Most Filipinos have never felt a deep connection with their land and their seas. How can they when they have been told in words and deeds that these land and seas did not belong to them. For a few centuries, the sense of ownership and intimacy between motherland and her children was cut off, by force first, then by force of circumstance thereafter, as is happening today.
Because the Filipino leaderships that followed Spanish, American and Japanese rule forgot history and apparently enjoyed authority and resources that were never theirs, it remains convenient to maintain that historical amnesia. The historical truth is a dangerous memory if revived because those in power and holding great wealth will realize that they inherited an unjust system and actually perpetuated it. The end result is not only massive poverty that has no place in a motherland so blessed with abundance of everything. Worse is the absence of a collective and reflective intimacy with whom we belong to and what belongs to us.

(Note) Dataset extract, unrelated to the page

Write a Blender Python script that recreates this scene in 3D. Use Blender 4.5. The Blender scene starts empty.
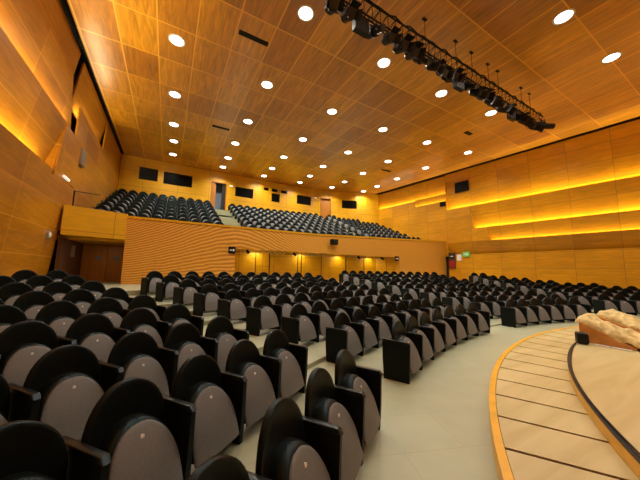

We are Filipinos who have only an instinctive relationship with our land and seas, forced by physical reality to feel the most shallow of kinship to them, not really loving country, just having no choice to be anywhere else. Inheriting poverty and living lifetimes of the same would surely prevent poor, landless Filipinos from developing an appreciative relationship with their own country. As such, few will readily want to fight and die for a motherland that has orphaned them.
But China’s bullying is starting to change sentiments a little bit. Today’s communication facilities spread the news at ultra high speeds and even the poor know that China is land-grabbing (as in Scarborough Shoal) and wants to landgrab even more (Ayungin et al). What is, at best, an instinctual bond with our territory and race can develop to be much more if the right provocation from an external enemy happens. And I am sure that the national leadership, in a face-off with China, will do its utmost to woo its own citizens to be rabid sympathizers.
Meanwhile, as the corrective measures to a lukewarm attachment to lands and seas they never knew was theirs have yet to be made, the Philippine government and the more passionate patriots around can begin to deepen our stake in our Kalayaan Islands. It is less for the suspected oil and gas beneath the sea but to assert our very identity which is absolutely anchored on our land and seas.
How do we do that? For one, if the Kalayaan Islands are truly ours and our government believes in that, then we have the obligation to develop our communities and facilities in all the inhabited areas. When other countries are so eager to risk everything for islets or reefs, we cannot show our own people, especially those living in the Kalayaan Islands, that our own government is incapable of strengthening and expanding Filipino life there.
China has one sure formula, and that is to build structures and facilities in every land mass it grabs in contested territory, including what is ours. It matters little not whether these are inhabited or not; the China will build as it becomes next to impossible, whatever legal outcome the world may come out with, to take Chinese presence out. There is no reason why we cannot show even greater commitment and determination for our own territory when China is more than willing to do so.
In fact, the aggression of China has already enflamed many a patriot’s heart. I am aware that many citizens are more than willing to handle the strengthening and expansion of communities and facilities in the inhabited parts of the Kalayaan Island. The Code of Conduct governing claimants of the concerned islands and reefs to which we are a signatory says no one can occupy and build on uninhabited territory but does not prohibit the same activity on already inhabited islands. We have communities in several of these islands, and we should pour our resources, and our patriotism, on them.
Developing our inhabited islands in the West Philippine Sea can mean putting up airstrips and ports. We can also connect the dots by establishing commerce and tourism between them, and them as a cluster with the rest of the Philippines. If we believe that these islands are ours, if we value their inseparability to the Philippines as a whole, then we must affirm that value by embracing the development and expansion of the Kalayaan islands. And I know many die-hard Filipinos will.
From the national leadership, from the Philippine government, we need only for them to appreciate what many Filipinos want to do, and bless their courage and love for country.